Problem to solve: Pick out every line in the data below that holds "picture".

Data section:
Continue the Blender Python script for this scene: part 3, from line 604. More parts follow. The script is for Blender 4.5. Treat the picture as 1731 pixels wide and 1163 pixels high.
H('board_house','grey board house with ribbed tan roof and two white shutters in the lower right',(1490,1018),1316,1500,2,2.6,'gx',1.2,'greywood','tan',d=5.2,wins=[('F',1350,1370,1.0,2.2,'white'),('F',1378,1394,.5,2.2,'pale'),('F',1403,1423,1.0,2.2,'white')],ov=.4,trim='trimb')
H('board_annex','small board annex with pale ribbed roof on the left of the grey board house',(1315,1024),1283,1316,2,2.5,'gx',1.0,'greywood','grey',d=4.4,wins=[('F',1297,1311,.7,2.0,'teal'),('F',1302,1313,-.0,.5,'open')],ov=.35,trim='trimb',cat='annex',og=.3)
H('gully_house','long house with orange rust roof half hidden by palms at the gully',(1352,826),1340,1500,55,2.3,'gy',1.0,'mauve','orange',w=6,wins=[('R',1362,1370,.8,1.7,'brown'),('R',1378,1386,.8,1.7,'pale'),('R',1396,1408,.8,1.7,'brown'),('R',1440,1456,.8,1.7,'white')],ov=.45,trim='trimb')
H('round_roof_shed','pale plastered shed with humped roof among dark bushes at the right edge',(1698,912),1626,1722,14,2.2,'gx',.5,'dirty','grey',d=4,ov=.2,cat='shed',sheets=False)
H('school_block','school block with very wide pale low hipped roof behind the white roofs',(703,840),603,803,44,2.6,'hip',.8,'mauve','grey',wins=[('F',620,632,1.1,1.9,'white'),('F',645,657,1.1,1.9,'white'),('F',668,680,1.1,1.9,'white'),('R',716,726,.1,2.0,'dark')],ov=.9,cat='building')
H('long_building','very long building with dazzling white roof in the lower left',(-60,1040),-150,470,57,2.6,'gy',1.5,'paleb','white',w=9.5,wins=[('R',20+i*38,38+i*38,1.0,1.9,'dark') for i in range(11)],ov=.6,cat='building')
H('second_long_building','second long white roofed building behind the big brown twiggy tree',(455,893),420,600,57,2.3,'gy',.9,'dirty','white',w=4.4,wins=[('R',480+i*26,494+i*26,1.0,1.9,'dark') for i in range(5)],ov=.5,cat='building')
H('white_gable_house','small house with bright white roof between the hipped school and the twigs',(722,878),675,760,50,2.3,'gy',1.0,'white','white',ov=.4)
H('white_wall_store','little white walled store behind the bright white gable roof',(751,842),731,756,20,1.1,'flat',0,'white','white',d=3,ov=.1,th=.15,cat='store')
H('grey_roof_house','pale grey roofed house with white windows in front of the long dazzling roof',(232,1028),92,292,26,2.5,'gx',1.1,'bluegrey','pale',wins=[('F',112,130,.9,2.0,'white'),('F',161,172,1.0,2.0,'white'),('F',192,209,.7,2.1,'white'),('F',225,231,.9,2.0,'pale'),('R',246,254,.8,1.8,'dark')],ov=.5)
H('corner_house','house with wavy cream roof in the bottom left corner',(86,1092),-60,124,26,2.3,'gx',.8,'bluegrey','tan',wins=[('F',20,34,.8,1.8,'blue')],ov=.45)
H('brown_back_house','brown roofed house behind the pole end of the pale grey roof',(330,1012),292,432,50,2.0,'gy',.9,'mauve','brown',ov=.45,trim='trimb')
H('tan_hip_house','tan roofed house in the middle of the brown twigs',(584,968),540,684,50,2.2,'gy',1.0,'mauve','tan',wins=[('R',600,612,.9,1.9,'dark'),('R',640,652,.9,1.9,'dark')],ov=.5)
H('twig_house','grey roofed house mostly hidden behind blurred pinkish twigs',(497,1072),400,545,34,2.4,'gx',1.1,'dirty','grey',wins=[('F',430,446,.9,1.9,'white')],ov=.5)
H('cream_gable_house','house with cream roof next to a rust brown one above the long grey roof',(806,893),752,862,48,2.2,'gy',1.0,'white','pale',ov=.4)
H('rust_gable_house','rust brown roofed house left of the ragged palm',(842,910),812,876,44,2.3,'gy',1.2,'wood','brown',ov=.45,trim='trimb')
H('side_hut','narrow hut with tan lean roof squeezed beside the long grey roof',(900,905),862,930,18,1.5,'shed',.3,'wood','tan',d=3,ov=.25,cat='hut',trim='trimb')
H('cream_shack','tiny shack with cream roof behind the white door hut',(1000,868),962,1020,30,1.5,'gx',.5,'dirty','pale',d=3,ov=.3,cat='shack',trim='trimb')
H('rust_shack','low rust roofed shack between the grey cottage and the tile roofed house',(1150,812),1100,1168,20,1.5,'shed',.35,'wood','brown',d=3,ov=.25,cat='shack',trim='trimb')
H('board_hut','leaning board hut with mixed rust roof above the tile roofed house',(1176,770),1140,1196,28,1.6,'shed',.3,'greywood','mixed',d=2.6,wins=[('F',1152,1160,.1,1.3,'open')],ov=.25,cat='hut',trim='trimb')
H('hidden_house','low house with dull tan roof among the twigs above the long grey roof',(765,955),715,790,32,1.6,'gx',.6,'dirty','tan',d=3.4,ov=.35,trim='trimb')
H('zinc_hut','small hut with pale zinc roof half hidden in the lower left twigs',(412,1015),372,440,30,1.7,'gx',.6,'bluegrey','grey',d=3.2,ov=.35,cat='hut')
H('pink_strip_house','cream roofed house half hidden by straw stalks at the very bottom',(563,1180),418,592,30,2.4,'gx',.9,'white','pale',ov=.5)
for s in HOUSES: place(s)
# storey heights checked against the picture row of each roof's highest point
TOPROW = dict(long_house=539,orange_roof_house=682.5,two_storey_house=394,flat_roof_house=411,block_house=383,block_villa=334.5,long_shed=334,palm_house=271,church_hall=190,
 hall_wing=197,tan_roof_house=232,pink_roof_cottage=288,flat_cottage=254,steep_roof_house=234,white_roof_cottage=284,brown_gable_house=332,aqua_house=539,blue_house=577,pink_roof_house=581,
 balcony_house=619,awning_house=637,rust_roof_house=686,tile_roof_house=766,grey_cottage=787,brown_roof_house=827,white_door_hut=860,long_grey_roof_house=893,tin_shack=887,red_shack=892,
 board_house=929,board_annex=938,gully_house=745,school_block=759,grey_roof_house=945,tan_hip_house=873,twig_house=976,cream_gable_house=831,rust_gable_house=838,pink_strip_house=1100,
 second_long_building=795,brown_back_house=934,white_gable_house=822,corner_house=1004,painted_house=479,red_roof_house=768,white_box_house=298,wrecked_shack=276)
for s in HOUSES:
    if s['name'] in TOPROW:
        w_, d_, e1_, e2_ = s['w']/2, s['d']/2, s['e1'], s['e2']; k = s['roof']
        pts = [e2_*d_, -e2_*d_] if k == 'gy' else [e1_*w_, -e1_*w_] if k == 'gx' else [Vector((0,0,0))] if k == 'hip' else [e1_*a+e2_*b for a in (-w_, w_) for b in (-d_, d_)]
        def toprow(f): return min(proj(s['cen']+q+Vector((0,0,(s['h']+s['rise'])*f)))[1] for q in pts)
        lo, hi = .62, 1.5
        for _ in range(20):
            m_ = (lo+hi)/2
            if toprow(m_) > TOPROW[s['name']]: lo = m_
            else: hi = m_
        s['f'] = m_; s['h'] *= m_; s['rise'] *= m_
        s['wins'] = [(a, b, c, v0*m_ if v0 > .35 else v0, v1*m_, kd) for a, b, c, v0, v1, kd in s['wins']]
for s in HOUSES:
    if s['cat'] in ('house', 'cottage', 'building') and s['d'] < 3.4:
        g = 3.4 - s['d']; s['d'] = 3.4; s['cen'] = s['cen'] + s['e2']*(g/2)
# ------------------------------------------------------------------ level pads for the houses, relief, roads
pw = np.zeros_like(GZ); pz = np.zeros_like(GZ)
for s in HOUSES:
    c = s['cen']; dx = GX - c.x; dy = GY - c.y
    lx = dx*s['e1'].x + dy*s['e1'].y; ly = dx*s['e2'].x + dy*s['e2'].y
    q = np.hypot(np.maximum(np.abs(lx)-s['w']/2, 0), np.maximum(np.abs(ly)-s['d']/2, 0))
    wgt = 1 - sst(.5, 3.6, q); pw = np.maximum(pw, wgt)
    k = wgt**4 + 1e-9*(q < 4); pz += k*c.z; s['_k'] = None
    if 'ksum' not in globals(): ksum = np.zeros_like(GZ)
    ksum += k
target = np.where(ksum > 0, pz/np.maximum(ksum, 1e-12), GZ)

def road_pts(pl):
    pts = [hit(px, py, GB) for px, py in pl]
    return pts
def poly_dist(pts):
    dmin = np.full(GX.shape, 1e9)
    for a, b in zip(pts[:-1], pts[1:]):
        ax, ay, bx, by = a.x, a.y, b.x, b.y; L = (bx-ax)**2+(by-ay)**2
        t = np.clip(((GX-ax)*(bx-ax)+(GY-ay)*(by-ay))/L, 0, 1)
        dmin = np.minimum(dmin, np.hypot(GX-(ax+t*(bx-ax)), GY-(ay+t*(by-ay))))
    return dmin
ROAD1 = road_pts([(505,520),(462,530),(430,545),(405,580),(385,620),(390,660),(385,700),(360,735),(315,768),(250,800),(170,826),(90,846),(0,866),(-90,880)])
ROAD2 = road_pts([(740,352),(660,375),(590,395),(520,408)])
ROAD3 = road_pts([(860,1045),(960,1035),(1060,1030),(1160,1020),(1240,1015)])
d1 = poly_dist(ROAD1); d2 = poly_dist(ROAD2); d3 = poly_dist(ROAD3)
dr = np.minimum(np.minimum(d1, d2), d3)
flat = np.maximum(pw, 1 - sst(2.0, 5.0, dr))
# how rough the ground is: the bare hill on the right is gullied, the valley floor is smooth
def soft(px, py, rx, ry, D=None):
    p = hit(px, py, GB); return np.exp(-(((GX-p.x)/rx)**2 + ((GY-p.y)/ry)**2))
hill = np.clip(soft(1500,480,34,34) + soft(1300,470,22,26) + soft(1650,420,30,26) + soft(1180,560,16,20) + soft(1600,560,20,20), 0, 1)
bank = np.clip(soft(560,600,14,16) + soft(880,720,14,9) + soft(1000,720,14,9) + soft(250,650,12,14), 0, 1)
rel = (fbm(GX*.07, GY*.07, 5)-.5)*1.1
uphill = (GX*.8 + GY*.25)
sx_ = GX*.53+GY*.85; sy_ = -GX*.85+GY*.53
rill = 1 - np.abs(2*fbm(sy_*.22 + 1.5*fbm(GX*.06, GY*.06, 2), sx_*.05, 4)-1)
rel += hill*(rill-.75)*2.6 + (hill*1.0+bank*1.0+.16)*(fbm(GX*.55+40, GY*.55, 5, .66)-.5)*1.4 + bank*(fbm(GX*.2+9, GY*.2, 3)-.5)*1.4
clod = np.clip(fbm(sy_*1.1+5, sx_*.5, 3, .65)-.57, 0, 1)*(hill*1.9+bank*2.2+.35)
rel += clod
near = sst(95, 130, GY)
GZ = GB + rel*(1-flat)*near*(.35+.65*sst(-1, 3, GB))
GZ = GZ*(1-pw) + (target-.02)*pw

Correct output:
Continue the Blender Python script for this scene: part 3, from line 604. More parts follow. The script is for Blender 4.5. Treat the picture as 1731 pixels wide and 1163 pixels high.
# storey heights checked against the picture row of each roof's highest point